**Information shown**.
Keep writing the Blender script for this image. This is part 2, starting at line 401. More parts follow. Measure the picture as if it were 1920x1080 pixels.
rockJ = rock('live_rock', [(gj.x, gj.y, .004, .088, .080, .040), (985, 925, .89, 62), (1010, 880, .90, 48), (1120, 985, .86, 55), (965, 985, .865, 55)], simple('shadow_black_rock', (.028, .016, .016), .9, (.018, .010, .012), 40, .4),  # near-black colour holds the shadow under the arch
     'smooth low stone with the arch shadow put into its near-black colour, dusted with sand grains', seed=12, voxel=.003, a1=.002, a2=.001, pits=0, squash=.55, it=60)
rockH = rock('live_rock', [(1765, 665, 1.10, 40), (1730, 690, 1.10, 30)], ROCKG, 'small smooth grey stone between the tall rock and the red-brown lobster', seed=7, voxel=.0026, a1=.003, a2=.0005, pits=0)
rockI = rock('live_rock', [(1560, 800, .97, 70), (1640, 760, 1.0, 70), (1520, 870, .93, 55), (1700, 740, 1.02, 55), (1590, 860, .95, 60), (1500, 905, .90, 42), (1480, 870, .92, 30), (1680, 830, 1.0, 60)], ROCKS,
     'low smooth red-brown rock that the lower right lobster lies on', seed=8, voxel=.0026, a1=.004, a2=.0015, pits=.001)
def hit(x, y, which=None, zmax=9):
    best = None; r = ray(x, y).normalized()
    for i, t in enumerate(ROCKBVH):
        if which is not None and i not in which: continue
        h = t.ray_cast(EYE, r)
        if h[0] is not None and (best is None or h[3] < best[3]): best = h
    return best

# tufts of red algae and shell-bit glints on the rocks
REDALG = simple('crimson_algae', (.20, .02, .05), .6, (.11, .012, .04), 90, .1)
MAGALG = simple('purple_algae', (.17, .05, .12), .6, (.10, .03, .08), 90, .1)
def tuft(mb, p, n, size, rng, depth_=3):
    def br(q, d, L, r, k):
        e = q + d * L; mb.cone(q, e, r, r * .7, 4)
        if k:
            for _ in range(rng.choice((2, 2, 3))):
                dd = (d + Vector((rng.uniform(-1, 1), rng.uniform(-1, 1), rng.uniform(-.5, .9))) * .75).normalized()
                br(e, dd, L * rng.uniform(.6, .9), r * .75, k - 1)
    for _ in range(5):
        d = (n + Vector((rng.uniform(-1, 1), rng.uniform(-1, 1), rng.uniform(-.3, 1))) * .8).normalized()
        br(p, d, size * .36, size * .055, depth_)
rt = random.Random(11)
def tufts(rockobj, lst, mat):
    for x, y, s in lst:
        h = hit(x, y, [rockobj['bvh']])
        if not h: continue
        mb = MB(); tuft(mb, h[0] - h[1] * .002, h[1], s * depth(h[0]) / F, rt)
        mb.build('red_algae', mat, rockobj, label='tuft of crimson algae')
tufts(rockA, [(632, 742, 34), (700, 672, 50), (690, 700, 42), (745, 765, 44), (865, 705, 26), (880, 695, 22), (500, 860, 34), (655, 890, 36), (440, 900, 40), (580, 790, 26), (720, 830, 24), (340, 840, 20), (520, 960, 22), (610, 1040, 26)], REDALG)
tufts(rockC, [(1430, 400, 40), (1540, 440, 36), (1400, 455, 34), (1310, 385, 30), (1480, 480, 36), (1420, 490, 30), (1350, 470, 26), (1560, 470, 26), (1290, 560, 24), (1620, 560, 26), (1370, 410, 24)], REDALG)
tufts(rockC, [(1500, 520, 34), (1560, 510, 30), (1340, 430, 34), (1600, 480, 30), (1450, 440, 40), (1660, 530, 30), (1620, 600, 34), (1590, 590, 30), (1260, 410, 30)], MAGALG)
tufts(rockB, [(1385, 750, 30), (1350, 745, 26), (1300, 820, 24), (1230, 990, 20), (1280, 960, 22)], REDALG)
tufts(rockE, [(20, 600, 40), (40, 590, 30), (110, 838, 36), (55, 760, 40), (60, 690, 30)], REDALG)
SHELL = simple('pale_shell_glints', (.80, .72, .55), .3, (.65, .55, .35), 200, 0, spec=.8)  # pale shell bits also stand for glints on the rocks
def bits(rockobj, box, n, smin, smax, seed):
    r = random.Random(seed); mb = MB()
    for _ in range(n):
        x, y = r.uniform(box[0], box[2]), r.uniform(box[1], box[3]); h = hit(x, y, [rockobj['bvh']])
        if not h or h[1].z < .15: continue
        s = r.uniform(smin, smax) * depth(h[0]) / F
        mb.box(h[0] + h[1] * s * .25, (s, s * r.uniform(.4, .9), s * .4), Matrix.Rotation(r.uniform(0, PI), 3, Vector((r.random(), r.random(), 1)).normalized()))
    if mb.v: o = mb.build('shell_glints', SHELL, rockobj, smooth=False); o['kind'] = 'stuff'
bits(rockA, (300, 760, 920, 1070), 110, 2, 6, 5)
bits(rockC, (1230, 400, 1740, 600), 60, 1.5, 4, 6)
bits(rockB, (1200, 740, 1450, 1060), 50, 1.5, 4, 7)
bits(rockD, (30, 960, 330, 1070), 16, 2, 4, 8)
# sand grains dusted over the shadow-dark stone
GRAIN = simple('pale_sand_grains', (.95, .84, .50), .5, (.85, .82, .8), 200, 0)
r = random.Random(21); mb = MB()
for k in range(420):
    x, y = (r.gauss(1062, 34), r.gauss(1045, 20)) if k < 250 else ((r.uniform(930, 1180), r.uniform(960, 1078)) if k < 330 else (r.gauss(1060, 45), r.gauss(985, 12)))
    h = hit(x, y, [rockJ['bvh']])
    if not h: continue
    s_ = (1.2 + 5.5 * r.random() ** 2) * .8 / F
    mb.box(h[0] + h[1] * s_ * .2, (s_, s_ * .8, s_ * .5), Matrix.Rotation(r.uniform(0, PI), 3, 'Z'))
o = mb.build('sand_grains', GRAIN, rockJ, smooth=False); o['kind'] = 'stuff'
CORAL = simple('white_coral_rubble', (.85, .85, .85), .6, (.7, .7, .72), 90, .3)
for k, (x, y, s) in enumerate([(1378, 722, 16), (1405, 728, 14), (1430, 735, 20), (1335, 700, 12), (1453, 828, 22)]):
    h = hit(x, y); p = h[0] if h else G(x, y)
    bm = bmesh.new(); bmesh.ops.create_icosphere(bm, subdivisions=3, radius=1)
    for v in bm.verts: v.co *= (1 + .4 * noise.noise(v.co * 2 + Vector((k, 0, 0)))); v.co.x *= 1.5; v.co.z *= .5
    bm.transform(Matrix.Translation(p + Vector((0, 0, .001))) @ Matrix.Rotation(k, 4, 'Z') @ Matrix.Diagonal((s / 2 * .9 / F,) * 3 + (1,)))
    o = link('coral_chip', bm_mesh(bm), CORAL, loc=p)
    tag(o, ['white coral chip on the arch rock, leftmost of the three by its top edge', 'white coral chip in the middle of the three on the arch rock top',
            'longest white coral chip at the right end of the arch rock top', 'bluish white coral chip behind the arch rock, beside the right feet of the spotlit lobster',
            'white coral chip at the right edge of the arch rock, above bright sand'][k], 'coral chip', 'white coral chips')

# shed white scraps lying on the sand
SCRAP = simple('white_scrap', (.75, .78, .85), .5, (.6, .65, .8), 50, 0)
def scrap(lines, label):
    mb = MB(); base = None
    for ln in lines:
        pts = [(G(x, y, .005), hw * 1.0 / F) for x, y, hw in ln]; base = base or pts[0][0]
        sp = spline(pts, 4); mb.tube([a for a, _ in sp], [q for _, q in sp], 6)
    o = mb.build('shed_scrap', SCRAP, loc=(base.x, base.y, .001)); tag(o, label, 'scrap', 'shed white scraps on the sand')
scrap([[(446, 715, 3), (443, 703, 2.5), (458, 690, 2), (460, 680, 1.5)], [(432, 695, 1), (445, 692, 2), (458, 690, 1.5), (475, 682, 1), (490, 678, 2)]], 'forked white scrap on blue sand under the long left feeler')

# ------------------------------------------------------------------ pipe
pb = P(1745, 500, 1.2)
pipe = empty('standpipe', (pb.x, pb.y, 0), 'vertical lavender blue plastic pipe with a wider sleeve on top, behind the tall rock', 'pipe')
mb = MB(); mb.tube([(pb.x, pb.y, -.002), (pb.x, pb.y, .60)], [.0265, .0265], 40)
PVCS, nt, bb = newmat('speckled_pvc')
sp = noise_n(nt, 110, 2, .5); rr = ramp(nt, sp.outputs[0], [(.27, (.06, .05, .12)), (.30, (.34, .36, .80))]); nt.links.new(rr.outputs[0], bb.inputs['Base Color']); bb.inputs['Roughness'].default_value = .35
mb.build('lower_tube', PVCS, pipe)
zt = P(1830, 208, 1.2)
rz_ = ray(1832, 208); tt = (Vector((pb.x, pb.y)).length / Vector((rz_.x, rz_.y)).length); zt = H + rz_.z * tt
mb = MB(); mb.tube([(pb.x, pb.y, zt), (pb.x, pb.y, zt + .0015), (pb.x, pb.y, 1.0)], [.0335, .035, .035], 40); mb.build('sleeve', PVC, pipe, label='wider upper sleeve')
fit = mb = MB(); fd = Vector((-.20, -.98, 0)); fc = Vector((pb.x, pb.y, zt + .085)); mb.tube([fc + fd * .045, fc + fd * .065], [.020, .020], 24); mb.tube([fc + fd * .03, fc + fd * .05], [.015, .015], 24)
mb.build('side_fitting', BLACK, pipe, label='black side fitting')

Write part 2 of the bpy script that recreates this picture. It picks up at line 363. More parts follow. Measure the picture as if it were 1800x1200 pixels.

**The problem**. Give again only the lines from the one bearing "pits=0, squash=.55, it=60)" through the one bearing "return best", exactly as they stand.

**Solution**.
     'smooth low stone with the arch shadow put into its near-black colour, dusted with sand grains', seed=12, voxel=.003, a1=.002, a2=.001, pits=0, squash=.55, it=60)
rockH = rock('live_rock', [(1765, 665, 1.10, 40), (1730, 690, 1.10, 30)], ROCKG, 'small smooth grey stone between the tall rock and the red-brown lobster', seed=7, voxel=.0026, a1=.003, a2=.0005, pits=0)
rockI = rock('live_rock', [(1560, 800, .97, 70), (1640, 760, 1.0, 70), (1520, 870, .93, 55), (1700, 740, 1.02, 55), (1590, 860, .95, 60), (1500, 905, .90, 42), (1480, 870, .92, 30), (1680, 830, 1.0, 60)], ROCKS,
     'low smooth red-brown rock that the lower right lobster lies on', seed=8, voxel=.0026, a1=.004, a2=.0015, pits=.001)
def hit(x, y, which=None, zmax=9):
    best = None; r = ray(x, y).normalized()
    for i, t in enumerate(ROCKBVH):
        if which is not None and i not in which: continue
        h = t.ray_cast(EYE, r)
        if h[0] is not None and (best is None or h[3] < best[3]): best = h
    return best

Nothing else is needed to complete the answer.